El más importante es que no se tiren nunca a la piscina si no tienen claro que esté llena de agua. Se dice que un periodista tarda años en ganarse la credibilidad y tarda un segundo en perderla. Respetar la confidencialidad de las fuentes, no saltarse nunca un off the record, y mantener línea directa con los diputados rasos, los menos conocidos pero las mejores fuentes, pues todavía no han adquirido el férreo corsé del poder.

Para finalizar, si tuviera que destacar una vivencia espacialmente relevante en su trayectoria profesional como periodista, ¿cuál sería?

Hace aproximadamente seis años. Llevaba dos cubriendo el Consejo de Ministros en el Palacio de La Moncloa y aprendiendo la idiosincrasia especial de esta rueda prensa, la más relevante de toda la semana. Preguntaba todos los viernes hasta que la entonces vicepresidenta, Mª Teresa Fernández de la Vega, decidió no dejarme preguntar durante tres meses.

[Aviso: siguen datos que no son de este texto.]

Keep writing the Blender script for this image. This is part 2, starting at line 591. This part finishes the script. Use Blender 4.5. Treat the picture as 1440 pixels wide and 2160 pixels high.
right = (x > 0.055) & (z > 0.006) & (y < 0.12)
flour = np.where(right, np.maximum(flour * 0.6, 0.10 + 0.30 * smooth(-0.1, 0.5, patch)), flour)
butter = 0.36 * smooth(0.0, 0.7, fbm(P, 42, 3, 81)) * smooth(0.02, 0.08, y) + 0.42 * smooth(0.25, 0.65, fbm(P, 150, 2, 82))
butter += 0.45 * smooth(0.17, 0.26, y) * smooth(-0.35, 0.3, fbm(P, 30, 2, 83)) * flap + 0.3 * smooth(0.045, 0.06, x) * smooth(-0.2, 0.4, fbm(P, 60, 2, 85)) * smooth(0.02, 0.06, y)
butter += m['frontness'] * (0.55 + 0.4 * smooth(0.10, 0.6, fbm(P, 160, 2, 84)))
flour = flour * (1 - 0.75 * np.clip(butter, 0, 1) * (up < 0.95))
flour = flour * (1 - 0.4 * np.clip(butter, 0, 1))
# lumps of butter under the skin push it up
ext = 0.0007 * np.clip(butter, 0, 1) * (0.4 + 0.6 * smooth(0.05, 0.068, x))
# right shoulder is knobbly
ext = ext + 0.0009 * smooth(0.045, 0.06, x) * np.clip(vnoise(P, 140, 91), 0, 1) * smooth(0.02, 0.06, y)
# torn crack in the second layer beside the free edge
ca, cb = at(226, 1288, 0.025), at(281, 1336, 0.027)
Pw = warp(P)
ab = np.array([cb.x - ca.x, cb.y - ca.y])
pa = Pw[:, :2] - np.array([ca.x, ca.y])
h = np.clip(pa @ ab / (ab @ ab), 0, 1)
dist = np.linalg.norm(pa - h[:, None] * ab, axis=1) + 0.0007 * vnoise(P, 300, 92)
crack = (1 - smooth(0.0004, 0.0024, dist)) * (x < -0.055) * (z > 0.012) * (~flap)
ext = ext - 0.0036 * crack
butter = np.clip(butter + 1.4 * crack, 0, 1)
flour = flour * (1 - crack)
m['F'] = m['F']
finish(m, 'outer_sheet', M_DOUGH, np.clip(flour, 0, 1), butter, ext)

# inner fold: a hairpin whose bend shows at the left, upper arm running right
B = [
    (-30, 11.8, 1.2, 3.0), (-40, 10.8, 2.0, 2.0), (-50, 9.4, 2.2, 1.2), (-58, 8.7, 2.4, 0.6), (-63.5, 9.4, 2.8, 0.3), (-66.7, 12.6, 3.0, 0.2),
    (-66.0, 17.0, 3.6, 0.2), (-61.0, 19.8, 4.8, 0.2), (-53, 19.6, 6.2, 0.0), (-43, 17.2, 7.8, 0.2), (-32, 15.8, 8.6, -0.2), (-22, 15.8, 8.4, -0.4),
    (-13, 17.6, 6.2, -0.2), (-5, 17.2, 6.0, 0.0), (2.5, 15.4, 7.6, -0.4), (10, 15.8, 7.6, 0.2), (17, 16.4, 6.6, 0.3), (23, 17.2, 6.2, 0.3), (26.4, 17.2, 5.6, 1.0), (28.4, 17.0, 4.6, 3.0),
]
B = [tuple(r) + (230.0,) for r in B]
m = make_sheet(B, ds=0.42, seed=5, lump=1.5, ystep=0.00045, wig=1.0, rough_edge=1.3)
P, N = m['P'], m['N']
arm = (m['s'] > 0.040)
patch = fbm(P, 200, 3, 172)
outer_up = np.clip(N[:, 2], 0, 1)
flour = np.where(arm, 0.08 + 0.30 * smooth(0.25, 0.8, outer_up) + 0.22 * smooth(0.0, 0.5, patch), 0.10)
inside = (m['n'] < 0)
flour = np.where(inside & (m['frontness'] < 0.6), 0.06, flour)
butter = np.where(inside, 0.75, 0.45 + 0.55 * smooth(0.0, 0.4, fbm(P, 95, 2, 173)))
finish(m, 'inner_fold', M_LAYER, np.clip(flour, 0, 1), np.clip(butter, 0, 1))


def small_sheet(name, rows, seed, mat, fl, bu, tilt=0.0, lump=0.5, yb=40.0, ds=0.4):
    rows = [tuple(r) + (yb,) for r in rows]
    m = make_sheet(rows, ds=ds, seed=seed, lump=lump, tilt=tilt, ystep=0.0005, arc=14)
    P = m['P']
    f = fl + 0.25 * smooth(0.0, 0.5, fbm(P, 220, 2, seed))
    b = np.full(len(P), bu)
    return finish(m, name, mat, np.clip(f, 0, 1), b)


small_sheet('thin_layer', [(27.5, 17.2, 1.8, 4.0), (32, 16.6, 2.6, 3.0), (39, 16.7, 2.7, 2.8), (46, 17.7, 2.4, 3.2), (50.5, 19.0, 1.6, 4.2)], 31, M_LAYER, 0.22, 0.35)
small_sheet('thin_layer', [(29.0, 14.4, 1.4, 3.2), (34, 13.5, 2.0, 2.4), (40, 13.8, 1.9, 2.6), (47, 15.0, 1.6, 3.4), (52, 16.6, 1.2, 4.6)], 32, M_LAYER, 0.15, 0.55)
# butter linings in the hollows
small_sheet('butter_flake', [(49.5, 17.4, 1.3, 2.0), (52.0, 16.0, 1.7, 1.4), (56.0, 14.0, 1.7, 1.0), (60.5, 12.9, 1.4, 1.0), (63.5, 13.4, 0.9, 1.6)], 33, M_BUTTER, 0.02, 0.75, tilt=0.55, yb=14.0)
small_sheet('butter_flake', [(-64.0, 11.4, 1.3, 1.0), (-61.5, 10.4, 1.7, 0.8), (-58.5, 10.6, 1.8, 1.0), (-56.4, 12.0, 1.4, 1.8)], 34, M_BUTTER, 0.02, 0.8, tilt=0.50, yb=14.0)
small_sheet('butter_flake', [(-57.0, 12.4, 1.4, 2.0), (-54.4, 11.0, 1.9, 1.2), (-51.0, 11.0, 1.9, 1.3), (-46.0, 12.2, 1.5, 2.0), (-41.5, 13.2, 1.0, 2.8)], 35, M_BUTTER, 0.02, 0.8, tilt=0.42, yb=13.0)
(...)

Agoté todas las vías posibles de diálogo hasta que, con el apasio­namiento que da la inexperiencia, publiqué un vídeo en la televisión en que trabajaba denunciando la censura de la número dos del Gobierno. Tuvo un eco tremendo y De la Vega, me llegó a advertir muy enfadada: “Otro llegará que bueno me hará”. Pero me volvió a dejar preguntar en Moncloa. Hoy, seis años después, la actual vicepresidenta del Gobierno, de nuevo una mujer pode­rosa, no me permite preguntar en la rueda de prensa posterior al Consejo de Ministros que se celebra cada viernes en el Palacio de La Moncloa.